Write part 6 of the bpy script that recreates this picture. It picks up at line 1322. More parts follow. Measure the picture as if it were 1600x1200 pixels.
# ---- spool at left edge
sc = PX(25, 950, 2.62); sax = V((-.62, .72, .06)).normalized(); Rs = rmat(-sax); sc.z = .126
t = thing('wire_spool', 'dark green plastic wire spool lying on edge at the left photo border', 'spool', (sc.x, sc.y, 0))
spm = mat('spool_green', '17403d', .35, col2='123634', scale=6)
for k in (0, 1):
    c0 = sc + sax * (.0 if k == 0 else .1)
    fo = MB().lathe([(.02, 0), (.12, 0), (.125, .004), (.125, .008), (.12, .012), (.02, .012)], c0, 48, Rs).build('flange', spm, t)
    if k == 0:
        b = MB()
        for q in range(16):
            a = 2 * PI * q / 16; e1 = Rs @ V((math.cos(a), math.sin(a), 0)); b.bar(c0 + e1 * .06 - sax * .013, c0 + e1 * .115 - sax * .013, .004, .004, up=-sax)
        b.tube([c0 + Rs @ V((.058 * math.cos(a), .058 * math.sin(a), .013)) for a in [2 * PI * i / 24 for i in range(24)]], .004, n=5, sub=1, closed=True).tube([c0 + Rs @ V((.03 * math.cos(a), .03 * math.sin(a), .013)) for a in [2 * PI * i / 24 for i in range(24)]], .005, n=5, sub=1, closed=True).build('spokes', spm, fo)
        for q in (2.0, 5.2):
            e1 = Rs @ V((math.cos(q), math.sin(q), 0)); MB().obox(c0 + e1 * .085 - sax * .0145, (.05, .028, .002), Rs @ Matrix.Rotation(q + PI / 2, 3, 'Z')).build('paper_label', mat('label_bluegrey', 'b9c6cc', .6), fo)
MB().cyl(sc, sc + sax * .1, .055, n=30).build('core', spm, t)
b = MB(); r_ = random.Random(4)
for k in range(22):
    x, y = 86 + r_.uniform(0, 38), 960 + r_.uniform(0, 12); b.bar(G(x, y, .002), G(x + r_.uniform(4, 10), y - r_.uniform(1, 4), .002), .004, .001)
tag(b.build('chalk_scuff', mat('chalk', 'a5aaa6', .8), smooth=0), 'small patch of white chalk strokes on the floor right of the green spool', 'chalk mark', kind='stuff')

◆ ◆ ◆

Give back the whole listing exactly as it reads.

Write part 6 of the bpy script that recreates this picture. It picks up at line 1322. More parts follow. Measure the picture as if it were 1600x1200 pixels.
# ---- spool at left edge
sc = PX(25, 950, 2.62); sax = V((-.62, .72, .06)).normalized(); Rs = rmat(-sax); sc.z = .126
t = thing('wire_spool', 'dark green plastic wire spool lying on edge at the left photo border', 'spool', (sc.x, sc.y, 0))
spm = mat('spool_green', '17403d', .35, col2='123634', scale=6)
for k in (0, 1):
    c0 = sc + sax * (.0 if k == 0 else .1)
    fo = MB().lathe([(.02, 0), (.12, 0), (.125, .004), (.125, .008), (.12, .012), (.02, .012)], c0, 48, Rs).build('flange', spm, t)
    if k == 0:
        b = MB()
        for q in range(16):
            a = 2 * PI * q / 16; e1 = Rs @ V((math.cos(a), math.sin(a), 0)); b.bar(c0 + e1 * .06 - sax * .013, c0 + e1 * .115 - sax * .013, .004, .004, up=-sax)
        b.tube([c0 + Rs @ V((.058 * math.cos(a), .058 * math.sin(a), .013)) for a in [2 * PI * i / 24 for i in range(24)]], .004, n=5, sub=1, closed=True).tube([c0 + Rs @ V((.03 * math.cos(a), .03 * math.sin(a), .013)) for a in [2 * PI * i / 24 for i in range(24)]], .005, n=5, sub=1, closed=True).build('spokes', spm, fo)
        for q in (2.0, 5.2):
            e1 = Rs @ V((math.cos(q), math.sin(q), 0)); MB().obox(c0 + e1 * .085 - sax * .0145, (.05, .028, .002), Rs @ Matrix.Rotation(q + PI / 2, 3, 'Z')).build('paper_label', mat('label_bluegrey', 'b9c6cc', .6), fo)
MB().cyl(sc, sc + sax * .1, .055, n=30).build('core', spm, t)
b = MB(); r_ = random.Random(4)
for k in range(22):
    x, y = 86 + r_.uniform(0, 38), 960 + r_.uniform(0, 12); b.bar(G(x, y, .002), G(x + r_.uniform(4, 10), y - r_.uniform(1, 4), .002), .004, .001)
tag(b.build('chalk_scuff', mat('chalk', 'a5aaa6', .8), smooth=0), 'small patch of white chalk strokes on the floor right of the green spool', 'chalk mark', kind='stuff')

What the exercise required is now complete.